Segundo Dora Dymant, sua última
companheira, Kafka se envolveu com tanta seriedade na tarefa de consolar a
pequena Elsi, como se escrevesse mais um de seus romances ou contos que nunca
foram publicados em vida.
Toda essa inusitada situação,
verdadeira ou não, acabou inspirando Jordi Sierra a escrever um livro, e
inventar as supostas cartas, criando desta forma um final imaginário para esta
estranha e bela história.
O livro é dividido em quatro partes:
o Primeira ilusão:
a boneca perdida – quando Kafka encontra a menina chorando no parque;
o Segunda fantasia: as cartas de Brígida –
quando se torna o carteiro de bonecas, e passa a escrever as cartas da então
boneca perdida, que se tornou viajante;
o Terceira ilusão:
o longo percurso da boneca viajante – quando começam as cartas de despedida da
boneca;
o Quarto sorriso:
o presente – quando há a aceitação, e superação, da perda.
‘Quanto a mim, permiti-me a transgressão: inventar essas cartas, terminar a história, dar-lhe um final imaginário.

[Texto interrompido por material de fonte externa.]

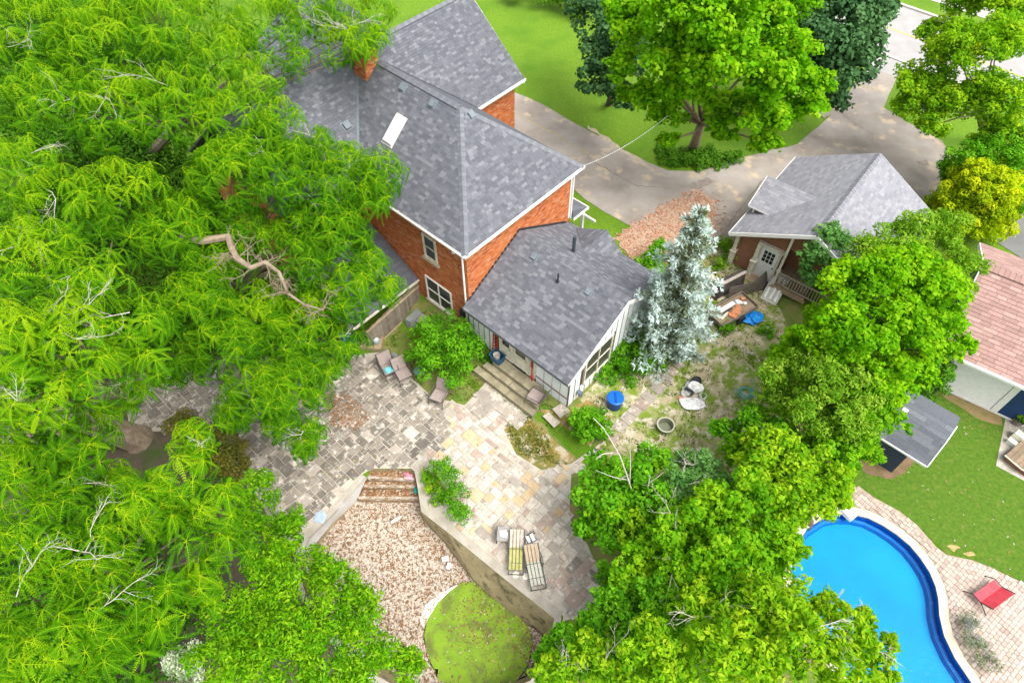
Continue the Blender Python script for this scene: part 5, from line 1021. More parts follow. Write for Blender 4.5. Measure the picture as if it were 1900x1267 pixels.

Pode ter sido este ou outro qualquer, não acho que seja muito importante. O que aconteceu é tão belo em si mesmo, que o resto carece de importância. A única coisa evidente é que aquelas cartas devem ter sido mais lúcidas que as recriadas por mim’, Declara Jorri Sierra I Fabra, no final do livro ‘Kafka e a Boneca Viajante’.